Of course, my Twitter feed doesn’t represent the entire culture. But it represents enough of a cross-section of the people who write about said culture that I’m willing to bet most people had a similar experience. Around the time the game was being released, I felt like I didn’t have a choice but to get a copy and play it through; otherwise, I wouldn’t have a full grasp on what was on the minds of people at the moment. When a piece of art makes you feel like you can’t not engage with it, that’s a pretty aggressive realization of what being cool entails. And when that piece of art seems to have overstepped all dividing lines in having this effect, that’s the capper.
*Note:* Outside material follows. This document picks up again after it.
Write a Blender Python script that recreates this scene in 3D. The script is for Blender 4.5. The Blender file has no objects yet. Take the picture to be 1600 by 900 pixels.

Except, of course, for one of the more historically significant dividing lines in human life: that between male and female. (Not to mention the less linear and binary ones that exist in the spectrum of sexuality and gender identity.) And here is where GTA V, and games in general, trail in a massive way the other culturally significant modes of artistic expression. Until games can make women (and every other identity that isn’t straight male) feel this same sense of compulsion and engagement, they’ll remain a self-sabotaged method of art and entertainment, and the rare breakout example like GTA V will exist with an albatross around its neck.